7.21.2012

Spent yesterday afternoon in bowels of local Friends of Library "Bookworm" used book trailer clearing shelves of decades-old compost to make way for (finally, at long last) fresh stock. Much of what we removed will be "recycled" at local junk store or landfill, but I was privileged as volunteer to skim the cream, though not as completely as I would have liked. Found a couple of volumes that will go for 50 or 100 dollars, but I may spend tomorrow rooting around in the stacked garbage-book boxes (awaiting Monday pickup) for more.

Today we continue - I have offered a free corner of my storage unit for the group to store the boxes of high-graded material soon to be donated to another FOL group 50 miles to the north, which is starting its own shop and needs good stuff to get off the ground.

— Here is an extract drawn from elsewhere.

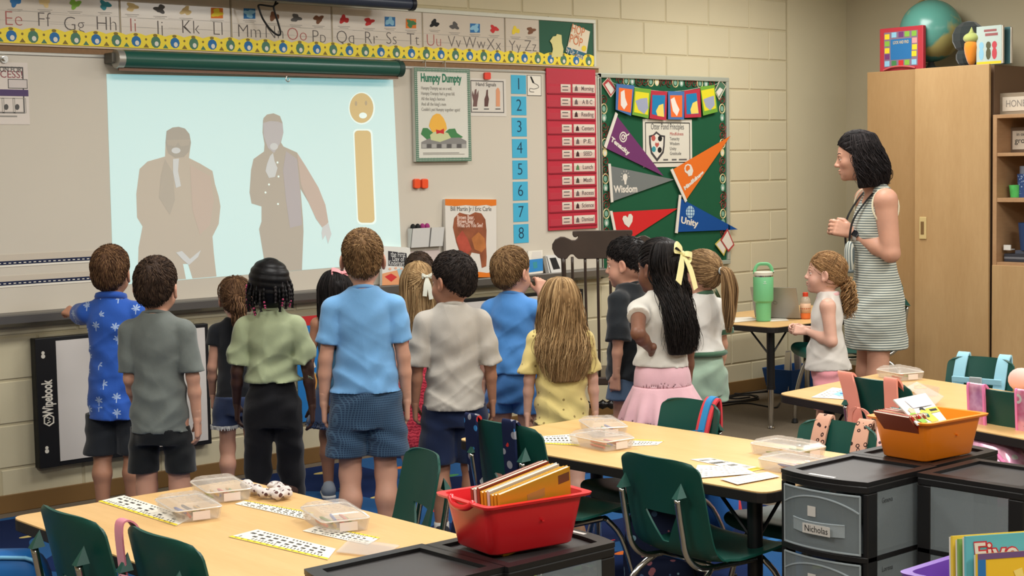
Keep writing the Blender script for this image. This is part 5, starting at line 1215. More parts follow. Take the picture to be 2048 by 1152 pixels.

I am so incurably mercenary I can't stand the thought of any possibly valuable volumes being lost, even though the idea of returning to my old bookseller daze makes me queasy. It was something I did while my mind recovered from emotional breakdown mid-2000s, when I couldn't think well enough to do anything else. I enjoyed it. Eventually though my physical health broke down, too, and in 2010 I got rid of my entire 20,000-volume stock to make space in my hovel and to rest for a few years. I can't believe I'm into it again, but the profit potential when one is knowledgeable is seductive - especially if, like me, one is barely surviving on minimum-wage dole while attempting to create "art."

Flat dry heat and relentless hammer of UVs returns. The plants burn and curl no matter how moist the soil.

I dreamed last night of an old African woman who fed the famished inhabitants of the drought-stricken interior from the gardens around her hut beyond the mountains, in a green moist crescent up against the sea and sand.

Nights chock full o' dreams lately - New Moon.

1 comment:

  1. Anonymous8:10 PM

    You must blog your return to booksellerdom in detail. Weird how we come back to things that seemed spent, but then they come back to us with a rush and we just go forth to meet them.